Key Takeaways from the Report
The report sheds light on the complexity of designing investment funds supported by subsidies. The intent is not only to offer insights but to provoke further discussions on how subsidies can be effectively applied to further meaningful social investment. As we continue to refine our approach, our goal is to contribute to the broader conversation around subsidy use in the sector.
Q&A from the Audience
The event saw robust engagement, with attendees keen to explore various facets of the programme. Some of the questions posed included:
Does social impact affect pricing of investments? In our experience, pricing is typically more influenced by risk and affordability issues. However, it was noted that investments with a higher social impact are more likely to gain approval if they also carry higher risk. An intriguing point raised by an attendee was the possibility of increasing pricing mid-loan if agreed-upon impact targets are not being met.
Are there trends in the scale of social investment funds? While Access primarily examines trends within programmes, not between them, we noted that fund size is often driven by the availability of our grant funding. The experience of the fund manager and the nature of the product also play a role, with more experimental funds often starting small but growing over time.
What excites us most about the Flexible Finance programme? We are particularly excited about the programme's commitment to diversity, equity, and the early successes seen so far in extending the reach of social investment to markets often excluded.
Any surprises so far? The programme was designed to be a balance of (quasi) equity and debt, but the product flow has been skewed more towards debt. This raises important questions about whether debt is more easily deployed due to it being a more standard and simpler to deliver product.

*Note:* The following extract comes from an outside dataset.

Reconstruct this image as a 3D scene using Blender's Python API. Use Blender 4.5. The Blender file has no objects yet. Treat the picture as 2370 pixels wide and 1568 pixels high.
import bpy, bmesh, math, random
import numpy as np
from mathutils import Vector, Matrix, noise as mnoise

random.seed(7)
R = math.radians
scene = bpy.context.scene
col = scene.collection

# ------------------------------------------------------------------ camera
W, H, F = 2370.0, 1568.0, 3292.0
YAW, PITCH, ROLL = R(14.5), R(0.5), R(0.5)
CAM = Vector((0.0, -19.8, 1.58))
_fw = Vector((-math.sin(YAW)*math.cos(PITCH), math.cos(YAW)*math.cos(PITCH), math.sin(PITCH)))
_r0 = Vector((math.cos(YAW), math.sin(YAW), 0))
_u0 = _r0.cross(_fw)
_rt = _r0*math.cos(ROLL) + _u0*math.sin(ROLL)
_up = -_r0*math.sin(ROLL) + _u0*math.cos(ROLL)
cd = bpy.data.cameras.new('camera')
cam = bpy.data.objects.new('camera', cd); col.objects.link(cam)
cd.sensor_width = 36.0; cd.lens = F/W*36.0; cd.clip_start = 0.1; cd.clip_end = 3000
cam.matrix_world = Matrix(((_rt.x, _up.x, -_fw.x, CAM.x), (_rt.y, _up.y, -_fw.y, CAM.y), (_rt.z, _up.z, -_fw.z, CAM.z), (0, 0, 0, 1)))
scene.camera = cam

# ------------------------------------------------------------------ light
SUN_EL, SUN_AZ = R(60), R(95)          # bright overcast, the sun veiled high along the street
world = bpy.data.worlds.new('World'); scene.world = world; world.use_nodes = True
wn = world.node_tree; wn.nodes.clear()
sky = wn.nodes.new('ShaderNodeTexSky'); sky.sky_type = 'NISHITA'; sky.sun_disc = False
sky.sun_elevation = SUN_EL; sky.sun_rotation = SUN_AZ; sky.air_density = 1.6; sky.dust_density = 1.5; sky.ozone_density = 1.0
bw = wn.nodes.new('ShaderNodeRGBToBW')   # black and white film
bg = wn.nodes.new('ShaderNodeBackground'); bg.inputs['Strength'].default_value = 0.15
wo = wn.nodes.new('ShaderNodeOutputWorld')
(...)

What was the objective behind leveraging different sources of investment? Our goal has been to enable capital to flow from varied sources in innovative ways, supporting the diverse needs of social investors.
Breakout Discussions
Attendees then participated in breakout groups, reflecting on various aspects of the programme. The group focusing on social impact shared several thought-provoking insights on impact measurement:
There’s no single approach to impact management, and it’s crucial to recognise that investees are experts in their own fields.

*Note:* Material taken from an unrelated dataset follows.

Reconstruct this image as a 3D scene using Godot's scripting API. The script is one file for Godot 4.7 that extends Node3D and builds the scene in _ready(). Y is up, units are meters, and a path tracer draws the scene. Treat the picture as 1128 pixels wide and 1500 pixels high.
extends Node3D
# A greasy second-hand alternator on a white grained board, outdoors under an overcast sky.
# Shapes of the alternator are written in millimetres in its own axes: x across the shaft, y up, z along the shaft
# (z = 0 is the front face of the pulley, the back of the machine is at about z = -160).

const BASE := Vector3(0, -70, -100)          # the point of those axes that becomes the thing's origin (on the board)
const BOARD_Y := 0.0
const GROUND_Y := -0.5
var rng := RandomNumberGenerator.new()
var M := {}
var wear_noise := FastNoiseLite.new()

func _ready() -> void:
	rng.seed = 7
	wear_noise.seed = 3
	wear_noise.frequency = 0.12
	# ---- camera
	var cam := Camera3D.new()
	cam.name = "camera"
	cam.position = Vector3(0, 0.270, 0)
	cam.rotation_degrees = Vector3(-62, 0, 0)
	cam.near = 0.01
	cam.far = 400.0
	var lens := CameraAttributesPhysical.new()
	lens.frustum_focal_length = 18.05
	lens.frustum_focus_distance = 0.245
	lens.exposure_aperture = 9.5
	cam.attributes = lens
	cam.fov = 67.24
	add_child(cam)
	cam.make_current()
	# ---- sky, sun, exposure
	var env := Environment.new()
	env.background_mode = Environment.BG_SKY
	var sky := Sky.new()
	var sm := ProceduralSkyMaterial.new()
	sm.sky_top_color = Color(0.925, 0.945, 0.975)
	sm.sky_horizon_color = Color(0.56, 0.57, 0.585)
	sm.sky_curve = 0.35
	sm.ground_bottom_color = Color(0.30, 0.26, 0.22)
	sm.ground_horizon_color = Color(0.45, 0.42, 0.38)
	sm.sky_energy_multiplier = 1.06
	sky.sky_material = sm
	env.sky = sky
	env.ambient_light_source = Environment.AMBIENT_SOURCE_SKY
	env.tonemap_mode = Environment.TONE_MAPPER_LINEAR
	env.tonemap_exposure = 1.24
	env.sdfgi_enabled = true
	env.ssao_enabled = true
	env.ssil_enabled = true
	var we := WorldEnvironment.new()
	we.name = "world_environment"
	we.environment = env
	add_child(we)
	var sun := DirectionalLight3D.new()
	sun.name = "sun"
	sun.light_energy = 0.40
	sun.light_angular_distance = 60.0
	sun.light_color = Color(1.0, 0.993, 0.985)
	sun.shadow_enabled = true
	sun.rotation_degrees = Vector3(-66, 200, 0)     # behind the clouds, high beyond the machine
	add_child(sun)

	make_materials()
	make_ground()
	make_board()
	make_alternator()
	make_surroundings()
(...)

Some favour using organisational practices, such as being a living-wage employer, as a proxy for impact, while others prefer tailored impact metrics for each investee.
The consensus was that social impact tracking should not be siloed but integrated with financial metrics during both assessment and monitoring stages.
Looking Ahead
As we wrapped up, a few final thoughts emerged from the room. While the median two-year fund setup timeframe was longer than expected, there was an understanding that this timeline might not be as lengthy as it seems in the context of broader expectations. It’s clear that as we move forward, expectation management for all stakeholders will be key.
The alignment of social impact and financial metrics in due diligence and reporting is a point that will continue to shape the way we approach social investment. It’s through discussions like these that we not only refine our understanding but also drive meaningful action within the sector.